Vanilla beans are expensive (they’re the seed pod to a kind of orchid!) and so I’ve been abstemious about using my cache of Mexican vanilla, until I realized that my frugality had in fact turned into hoarding. After my friends came back from south of the border this year, bearing two more varieties of vanilla in very cool bottles, I went to place them on my spice shelf only to discover that I still had two and half more bottles left ! What was I saving them for anyway? An emergency call from Ron Ben-Israel? Not wanting to be featured on an episode of some new series on TLC about people who can't cook because their kitchen is filled with all the foods they're saving for "a nice dinner", I resolved to use only the good vanilla from now on.
Admittedly, the folks at Cook’s Illustrated say that in anything cooked above 300 degrees F., many of the 250 different chemical compounds that give pure vanilla its complex flavor and aroma begin to bake off. So in a cake (internal temp about 210 degrees F.) real vanilla might make a difference, but not in a cookie, which gets much hotter. You can really tell the difference in puddings, pastry cream and frosting. You can see the account of their tests and the results here.
Coincidentally, butter, sugar and corn syrup in the appropriate proportions turn into hard caramel at 300 degrees, so you’d think there wouldn’t be much difference between my Mexican vanilla and the cheap stuff when it comes to caramel corn. But I’ve been told by various Stage Rat taste testers that they can tell if I’m being stingy, and recently a junior high girl had a bite of caramel corn made with real extracto de vainilla and her eyes went wide and she gasped, “Wow! What did you do different?!” Then she took a bigger handful.
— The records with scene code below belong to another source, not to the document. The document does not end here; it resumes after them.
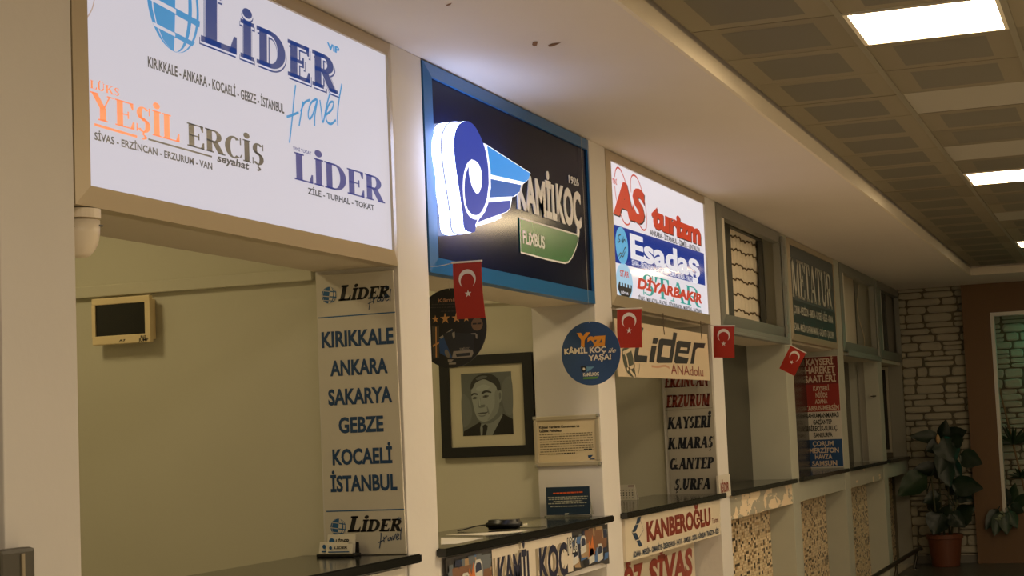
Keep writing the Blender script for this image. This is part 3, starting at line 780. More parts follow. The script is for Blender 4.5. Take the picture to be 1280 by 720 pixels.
# window openings behind the boxes
a, b = BAY[4]
MB().box(b - .05, b - .002, 2.63, 2.662, 2.245, 3.056).box(a, a + .97, 2.63, 2.662, 2.245, 3.056).box(a + .97, b - .05, 2.63, 2.662, 2.245, 2.28).box(a + .97, b - .05, 2.63, 2.662, 3.0, 3.056).build('window_5', DKFR, None, 'structure')
a, b = BAY[6]
struct('wall_panel', a, b - .14, 2.68, 2.71, 2.242, 3.056, WPAN)
struct('trim_10', b - .14, b - .004, 2.69, 2.72, 2.242, 3.056, DKFR)
a, b = BAY[7]
struct('window_6', a, b - .02, 2.64, 2.66, 2.242, 3.056, DARK)
MB().box(b - .42, b - .30, 2.60, 2.64, 2.242, 3.056).build('trim_7', DKFR, None, 'structure')
# gathered curtain with its dark cords
def curtain():
    a, b = BAY[4]
    x0, x1, z0, z1 = a + .92, b - .012, 2.26, 3.05
    t = thing('gathered_curtain', 'white curtain gathered by dark horizontal cords, inside the upper left opening', 'curtain', ((x0 + x1) / 2, 2.74, z0))
    cl = mat('white curtain cloth', (236, 224, 200), .85)
    lev = [2.33, 2.43, 2.545, 2.655, 2.76, 2.87, 2.965]
    NX, NZ = 90, 70
    vs = []; fs = []
    def yo(x, z):
        d = min(abs(z - l) for l in lev)
        puff = min(1, d / .045)
        return 2.688 - .006 * puff ** .6 - (.006 * math.sin(x * 46 + 1.5 * math.sin(z * 9)) + .003 * math.sin(x * 101)) * (.5 + .5 * puff)
    for j in range(NZ + 1):
        for i in range(NX + 1):
            x = x0 + (x1 - x0) * i / NX; z = z0 + (z1 - z0) * j / NZ
            vs.append((x, yo(x, z), z + .008 * math.sin(x * 14)))
    for j in range(NZ):
        for i in range(NX):
            q = j * (NX + 1) + i
            fs.append((q, q + 1, q + NX + 2, q + NX + 1))
    link('cloth', vs, fs, cl, t, smooth=True)
    dk = mat('dark gathering cord', (104, 86, 60), .8)
    for l in lev:
        pts = [(x0 + (x1 - x0) * i / 40, yo(x0 + (x1 - x0) * i / 40, l) - .006, l + .008 * math.sin((x0 + (x1 - x0) * i / 40) * 14) + .007 * math.sin(i * 1.35)) for i in range(41)]
        MB().tube(pts, .0055, 6).build('gathering_cord', dk, t)
curtain()
CABLE = mat('cream cable', (214, 200, 164), .5)
def cable(label, side_x, px):
    pl = SIDE(side_x)
    pts = [pl.at(x, y, .012) for x, y in px]
    pts = [Vector(p) for p in smooth_pts([tuple(p) for p in pts], False, 5)]
    tag(MB().tube(pts, .004, 6).build('cable', CABLE), label, 'cable', 'loose cables in the light boxes')
cable('loose cream cable hanging beside the gathered curtain', PIL[5][0], [(953.5, 292), (952.5, 312), (951.5, 335), (953, 358), (955.5, 380), (958, 398), (961.5, 413)])
cable('loose cream cable curving down beside the white panel', PIL[7][0], [(1074, 356), (1072, 372), (1072, 388), (1075, 402), (1079.5, 418), (1081, 430), (1079.5, 438)])

# ------------------------------------------------------------------ first window: city board, fuse box, sensor, cards
PX1 = SIDE(PIL[2][0])
def pboard(label, cat, pl, corners, th, m, name, edge=None, group=None):
    """a rigid board: corners given TL TR BR BL on the plane of its front face"""
    q = [pl.uv(*c) for c in corners]
    if name == 'apron_board': q = [(u_, min(v_, 1.158 if u_ > 10 else 1.157)) for u_, v_ in q]
    t = thing(name, label, cat, pl.pt(((q[2][0] + q[3][0]) / 2, min(q[2][1], q[3][1])), 0), group)
    flat('panel', pl, [[q[3], q[2], q[1], q[0]]], 0, m, t, th=th)
    return t
BPL = SIDE(PIL[2][0] - .012)
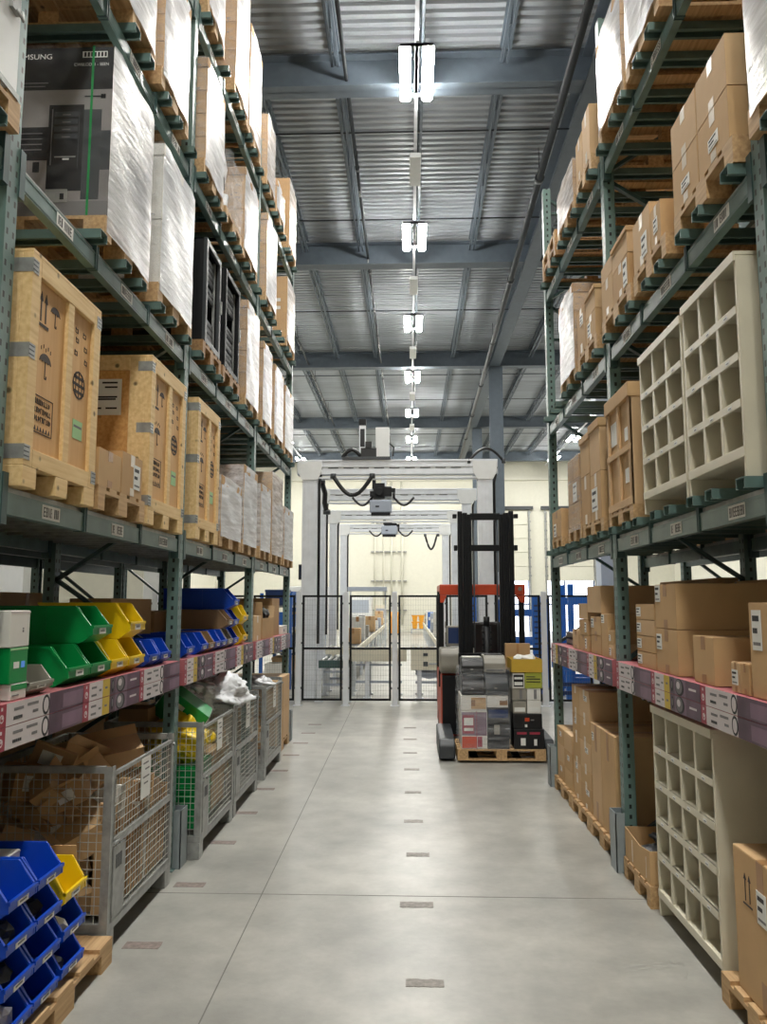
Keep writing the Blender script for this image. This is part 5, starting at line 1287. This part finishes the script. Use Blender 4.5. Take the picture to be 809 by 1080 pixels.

And that’s good enough for me, no matter what Christopher Kimball may say. So I’ve been using my high quality pure vanilla in everything lately, from caramel corn to pumpkin scones to frosting on cinnamon rolls, and yes, even ordinary chocolate chip cookies. And even if the difference is negligible in some baked goods, the enjoyment I get from opening the bottle and smelling that sweet, spicy, slightly boozy aroma makes it worthwhile. As I measure out a generous teaspoon of flavorful extravagance, I feel like a real chef, and for a guy who got his culinary education between his mother’s kitchen, the public library and PBS, that feeling is no small thing.